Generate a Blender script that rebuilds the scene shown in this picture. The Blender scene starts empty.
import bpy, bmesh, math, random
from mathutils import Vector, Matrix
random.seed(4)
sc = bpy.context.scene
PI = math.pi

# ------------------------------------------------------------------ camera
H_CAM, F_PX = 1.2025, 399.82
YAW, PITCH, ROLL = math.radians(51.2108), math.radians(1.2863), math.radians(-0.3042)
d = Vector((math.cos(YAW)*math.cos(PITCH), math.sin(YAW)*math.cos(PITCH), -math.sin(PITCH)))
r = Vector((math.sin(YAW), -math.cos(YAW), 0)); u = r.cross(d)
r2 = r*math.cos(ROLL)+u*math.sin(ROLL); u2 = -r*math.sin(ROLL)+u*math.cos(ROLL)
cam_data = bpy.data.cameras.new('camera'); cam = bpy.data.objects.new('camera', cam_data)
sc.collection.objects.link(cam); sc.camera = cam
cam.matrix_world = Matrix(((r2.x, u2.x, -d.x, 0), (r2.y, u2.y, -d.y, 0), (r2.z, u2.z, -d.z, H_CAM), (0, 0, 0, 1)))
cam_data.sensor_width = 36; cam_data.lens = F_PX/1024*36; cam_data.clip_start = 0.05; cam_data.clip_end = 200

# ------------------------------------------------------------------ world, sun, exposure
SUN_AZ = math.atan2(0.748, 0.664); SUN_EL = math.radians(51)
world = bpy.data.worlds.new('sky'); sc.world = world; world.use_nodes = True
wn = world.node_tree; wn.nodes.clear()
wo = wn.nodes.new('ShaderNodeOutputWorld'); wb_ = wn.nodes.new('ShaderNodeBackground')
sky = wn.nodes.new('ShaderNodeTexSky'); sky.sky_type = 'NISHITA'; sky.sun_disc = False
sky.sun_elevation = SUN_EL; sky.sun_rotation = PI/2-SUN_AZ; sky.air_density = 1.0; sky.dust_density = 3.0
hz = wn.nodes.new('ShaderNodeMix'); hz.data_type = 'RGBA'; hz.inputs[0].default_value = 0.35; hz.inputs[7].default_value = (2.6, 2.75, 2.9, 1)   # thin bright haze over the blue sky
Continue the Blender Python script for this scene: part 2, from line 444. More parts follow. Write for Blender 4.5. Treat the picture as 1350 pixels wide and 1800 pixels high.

TASK INSTRUCTIONS ▸ Give back the listing exactly, please, from its first line to the line containing "PI = math.pi", inclusive, and nothing past that line.

EXERCISE SOLUTION ▸
Generate a Blender script that rebuilds the scene shown in this picture. The Blender scene starts empty.
import bpy, bmesh, math, random
from mathutils import Vector, Matrix
random.seed(4)
sc = bpy.context.scene
PI = math.pi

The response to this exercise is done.